Exercise brief
Quote every line of the material beneath this one.
+ + + +
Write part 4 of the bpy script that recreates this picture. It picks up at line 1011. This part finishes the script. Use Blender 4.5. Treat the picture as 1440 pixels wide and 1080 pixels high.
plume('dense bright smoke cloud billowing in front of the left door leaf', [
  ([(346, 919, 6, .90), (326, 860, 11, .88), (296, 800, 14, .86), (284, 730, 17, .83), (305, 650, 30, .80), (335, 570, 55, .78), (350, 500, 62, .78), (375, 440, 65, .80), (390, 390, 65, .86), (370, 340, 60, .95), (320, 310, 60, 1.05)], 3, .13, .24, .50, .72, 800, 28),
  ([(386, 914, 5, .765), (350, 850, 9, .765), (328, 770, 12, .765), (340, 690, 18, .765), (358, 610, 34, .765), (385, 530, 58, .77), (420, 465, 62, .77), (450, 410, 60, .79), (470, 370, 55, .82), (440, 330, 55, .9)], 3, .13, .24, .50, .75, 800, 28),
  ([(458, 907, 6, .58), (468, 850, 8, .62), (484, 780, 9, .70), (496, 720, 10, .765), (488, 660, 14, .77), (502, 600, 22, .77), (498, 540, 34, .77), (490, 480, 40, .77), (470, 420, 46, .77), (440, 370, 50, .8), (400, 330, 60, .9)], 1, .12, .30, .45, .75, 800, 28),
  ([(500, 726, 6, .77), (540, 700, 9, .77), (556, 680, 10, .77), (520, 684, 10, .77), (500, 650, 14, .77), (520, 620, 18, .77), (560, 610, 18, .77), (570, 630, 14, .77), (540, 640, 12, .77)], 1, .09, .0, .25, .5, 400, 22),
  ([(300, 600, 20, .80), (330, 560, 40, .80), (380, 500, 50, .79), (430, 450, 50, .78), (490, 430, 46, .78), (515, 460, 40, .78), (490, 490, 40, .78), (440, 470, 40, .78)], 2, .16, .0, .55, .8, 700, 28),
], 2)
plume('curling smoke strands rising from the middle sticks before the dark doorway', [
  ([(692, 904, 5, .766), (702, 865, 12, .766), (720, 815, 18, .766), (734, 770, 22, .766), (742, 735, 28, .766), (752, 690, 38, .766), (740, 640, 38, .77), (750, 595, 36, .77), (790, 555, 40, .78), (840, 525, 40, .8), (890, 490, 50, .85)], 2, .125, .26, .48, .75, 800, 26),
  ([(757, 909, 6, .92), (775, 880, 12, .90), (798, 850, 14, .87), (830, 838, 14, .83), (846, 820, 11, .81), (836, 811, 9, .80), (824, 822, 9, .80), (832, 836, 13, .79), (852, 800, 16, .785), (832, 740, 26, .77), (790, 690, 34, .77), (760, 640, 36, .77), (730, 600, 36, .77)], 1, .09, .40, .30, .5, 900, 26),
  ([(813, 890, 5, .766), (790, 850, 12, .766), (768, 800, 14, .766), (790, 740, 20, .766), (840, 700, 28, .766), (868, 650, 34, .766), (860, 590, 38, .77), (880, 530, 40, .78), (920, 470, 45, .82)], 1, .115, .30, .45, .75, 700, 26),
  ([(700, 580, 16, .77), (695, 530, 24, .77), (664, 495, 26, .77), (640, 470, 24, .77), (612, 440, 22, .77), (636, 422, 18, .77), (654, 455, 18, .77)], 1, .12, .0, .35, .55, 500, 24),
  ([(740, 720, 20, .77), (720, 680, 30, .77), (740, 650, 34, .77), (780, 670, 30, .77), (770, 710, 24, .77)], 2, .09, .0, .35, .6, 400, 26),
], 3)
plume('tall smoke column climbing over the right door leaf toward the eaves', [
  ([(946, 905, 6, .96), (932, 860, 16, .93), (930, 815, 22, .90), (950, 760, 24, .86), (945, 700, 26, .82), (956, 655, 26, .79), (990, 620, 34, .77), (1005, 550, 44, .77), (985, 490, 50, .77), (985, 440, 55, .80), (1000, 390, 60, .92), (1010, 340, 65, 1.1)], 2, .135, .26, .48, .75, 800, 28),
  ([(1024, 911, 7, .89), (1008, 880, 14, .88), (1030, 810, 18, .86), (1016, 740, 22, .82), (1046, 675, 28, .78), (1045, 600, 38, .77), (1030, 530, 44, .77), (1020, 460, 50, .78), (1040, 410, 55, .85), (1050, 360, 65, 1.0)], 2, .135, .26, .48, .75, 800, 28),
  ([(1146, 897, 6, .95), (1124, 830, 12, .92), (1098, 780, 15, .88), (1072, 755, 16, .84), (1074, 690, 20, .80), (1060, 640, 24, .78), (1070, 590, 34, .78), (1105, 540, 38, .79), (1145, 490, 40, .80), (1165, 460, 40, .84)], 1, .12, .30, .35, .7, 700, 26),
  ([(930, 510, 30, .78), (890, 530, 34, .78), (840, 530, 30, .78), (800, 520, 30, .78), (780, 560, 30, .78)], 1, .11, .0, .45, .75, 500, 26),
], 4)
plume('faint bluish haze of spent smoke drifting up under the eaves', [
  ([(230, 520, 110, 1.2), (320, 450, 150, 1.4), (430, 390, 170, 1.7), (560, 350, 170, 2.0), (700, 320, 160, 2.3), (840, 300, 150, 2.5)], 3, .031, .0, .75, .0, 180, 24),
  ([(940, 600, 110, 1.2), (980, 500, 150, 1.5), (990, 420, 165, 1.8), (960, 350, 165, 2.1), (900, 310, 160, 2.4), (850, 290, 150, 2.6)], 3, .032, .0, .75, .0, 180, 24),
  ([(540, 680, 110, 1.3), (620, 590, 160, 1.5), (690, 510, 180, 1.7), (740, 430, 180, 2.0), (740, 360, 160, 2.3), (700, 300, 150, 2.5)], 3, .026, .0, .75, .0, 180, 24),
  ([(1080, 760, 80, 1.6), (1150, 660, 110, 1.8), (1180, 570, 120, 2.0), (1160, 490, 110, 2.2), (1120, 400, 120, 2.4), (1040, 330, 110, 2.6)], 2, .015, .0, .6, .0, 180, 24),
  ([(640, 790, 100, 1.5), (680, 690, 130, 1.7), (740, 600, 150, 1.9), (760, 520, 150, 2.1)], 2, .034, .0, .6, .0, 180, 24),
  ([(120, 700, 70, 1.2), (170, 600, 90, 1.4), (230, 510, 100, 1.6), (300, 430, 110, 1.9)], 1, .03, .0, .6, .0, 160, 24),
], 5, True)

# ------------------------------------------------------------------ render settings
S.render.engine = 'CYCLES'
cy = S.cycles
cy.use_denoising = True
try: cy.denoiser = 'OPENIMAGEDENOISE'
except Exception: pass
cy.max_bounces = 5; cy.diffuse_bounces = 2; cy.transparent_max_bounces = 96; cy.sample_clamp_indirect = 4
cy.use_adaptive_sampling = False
+ + + +
The response
Write part 4 of the bpy script that recreates this picture. It picks up at line 1011. This part finishes the script. Use Blender 4.5. Treat the picture as 1440 pixels wide and 1080 pixels high.
plume('dense bright smoke cloud billowing in front of the left door leaf', [
  ([(346, 919, 6, .90), (326, 860, 11, .88), (296, 800, 14, .86), (284, 730, 17, .83), (305, 650, 30, .80), (335, 570, 55, .78), (350, 500, 62, .78), (375, 440, 65, .80), (390, 390, 65, .86), (370, 340, 60, .95), (320, 310, 60, 1.05)], 3, .13, .24, .50, .72, 800, 28),
  ([(386, 914, 5, .765), (350, 850, 9, .765), (328, 770, 12, .765), (340, 690, 18, .765), (358, 610, 34, .765), (385, 530, 58, .77), (420, 465, 62, .77), (450, 410, 60, .79), (470, 370, 55, .82), (440, 330, 55, .9)], 3, .13, .24, .50, .75, 800, 28),
  ([(458, 907, 6, .58), (468, 850, 8, .62), (484, 780, 9, .70), (496, 720, 10, .765), (488, 660, 14, .77), (502, 600, 22, .77), (498, 540, 34, .77), (490, 480, 40, .77), (470, 420, 46, .77), (440, 370, 50, .8), (400, 330, 60, .9)], 1, .12, .30, .45, .75, 800, 28),
  ([(500, 726, 6, .77), (540, 700, 9, .77), (556, 680, 10, .77), (520, 684, 10, .77), (500, 650, 14, .77), (520, 620, 18, .77), (560, 610, 18, .77), (570, 630, 14, .77), (540, 640, 12, .77)], 1, .09, .0, .25, .5, 400, 22),
  ([(300, 600, 20, .80), (330, 560, 40, .80), (380, 500, 50, .79), (430, 450, 50, .78), (490, 430, 46, .78), (515, 460, 40, .78), (490, 490, 40, .78), (440, 470, 40, .78)], 2, .16, .0, .55, .8, 700, 28),
], 2)
plume('curling smoke strands rising from the middle sticks before the dark doorway', [
  ([(692, 904, 5, .766), (702, 865, 12, .766), (720, 815, 18, .766), (734, 770, 22, .766), (742, 735, 28, .766), (752, 690, 38, .766), (740, 640, 38, .77), (750, 595, 36, .77), (790, 555, 40, .78), (840, 525, 40, .8), (890, 490, 50, .85)], 2, .125, .26, .48, .75, 800, 26),
  ([(757, 909, 6, .92), (775, 880, 12, .90), (798, 850, 14, .87), (830, 838, 14, .83), (846, 820, 11, .81), (836, 811, 9, .80), (824, 822, 9, .80), (832, 836, 13, .79), (852, 800, 16, .785), (832, 740, 26, .77), (790, 690, 34, .77), (760, 640, 36, .77), (730, 600, 36, .77)], 1, .09, .40, .30, .5, 900, 26),
  ([(813, 890, 5, .766), (790, 850, 12, .766), (768, 800, 14, .766), (790, 740, 20, .766), (840, 700, 28, .766), (868, 650, 34, .766), (860, 590, 38, .77), (880, 530, 40, .78), (920, 470, 45, .82)], 1, .115, .30, .45, .75, 700, 26),
  ([(700, 580, 16, .77), (695, 530, 24, .77), (664, 495, 26, .77), (640, 470, 24, .77), (612, 440, 22, .77), (636, 422, 18, .77), (654, 455, 18, .77)], 1, .12, .0, .35, .55, 500, 24),
  ([(740, 720, 20, .77), (720, 680, 30, .77), (740, 650, 34, .77), (780, 670, 30, .77), (770, 710, 24, .77)], 2, .09, .0, .35, .6, 400, 26),
], 3)
plume('tall smoke column climbing over the right door leaf toward the eaves', [
  ([(946, 905, 6, .96), (932, 860, 16, .93), (930, 815, 22, .90), (950, 760, 24, .86), (945, 700, 26, .82), (956, 655, 26, .79), (990, 620, 34, .77), (1005, 550, 44, .77), (985, 490, 50, .77), (985, 440, 55, .80), (1000, 390, 60, .92), (1010, 340, 65, 1.1)], 2, .135, .26, .48, .75, 800, 28),
  ([(1024, 911, 7, .89), (1008, 880, 14, .88), (1030, 810, 18, .86), (1016, 740, 22, .82), (1046, 675, 28, .78), (1045, 600, 38, .77), (1030, 530, 44, .77), (1020, 460, 50, .78), (1040, 410, 55, .85), (1050, 360, 65, 1.0)], 2, .135, .26, .48, .75, 800, 28),
  ([(1146, 897, 6, .95), (1124, 830, 12, .92), (1098, 780, 15, .88), (1072, 755, 16, .84), (1074, 690, 20, .80), (1060, 640, 24, .78), (1070, 590, 34, .78), (1105, 540, 38, .79), (1145, 490, 40, .80), (1165, 460, 40, .84)], 1, .12, .30, .35, .7, 700, 26),
  ([(930, 510, 30, .78), (890, 530, 34, .78), (840, 530, 30, .78), (800, 520, 30, .78), (780, 560, 30, .78)], 1, .11, .0, .45, .75, 500, 26),
], 4)
plume('faint bluish haze of spent smoke drifting up under the eaves', [
  ([(230, 520, 110, 1.2), (320, 450, 150, 1.4), (430, 390, 170, 1.7), (560, 350, 170, 2.0), (700, 320, 160, 2.3), (840, 300, 150, 2.5)], 3, .031, .0, .75, .0, 180, 24),
  ([(940, 600, 110, 1.2), (980, 500, 150, 1.5), (990, 420, 165, 1.8), (960, 350, 165, 2.1), (900, 310, 160, 2.4), (850, 290, 150, 2.6)], 3, .032, .0, .75, .0, 180, 24),
  ([(540, 680, 110, 1.3), (620, 590, 160, 1.5), (690, 510, 180, 1.7), (740, 430, 180, 2.0), (740, 360, 160, 2.3), (700, 300, 150, 2.5)], 3, .026, .0, .75, .0, 180, 24),
  ([(1080, 760, 80, 1.6), (1150, 660, 110, 1.8), (1180, 570, 120, 2.0), (1160, 490, 110, 2.2), (1120, 400, 120, 2.4), (1040, 330, 110, 2.6)], 2, .015, .0, .6, .0, 180, 24),
  ([(640, 790, 100, 1.5), (680, 690, 130, 1.7), (740, 600, 150, 1.9), (760, 520, 150, 2.1)], 2, .034, .0, .6, .0, 180, 24),
  ([(120, 700, 70, 1.2), (170, 600, 90, 1.4), (230, 510, 100, 1.6), (300, 430, 110, 1.9)], 1, .03, .0, .6, .0, 160, 24),
], 5, True)

# ------------------------------------------------------------------ render settings
S.render.engine = 'CYCLES'
cy = S.cycles
cy.use_denoising = True
try: cy.denoiser = 'OPENIMAGEDENOISE'
except Exception: pass
cy.max_bounces = 5; cy.diffuse_bounces = 2; cy.transparent_max_bounces = 96; cy.sample_clamp_indirect = 4
cy.use_adaptive_sampling = False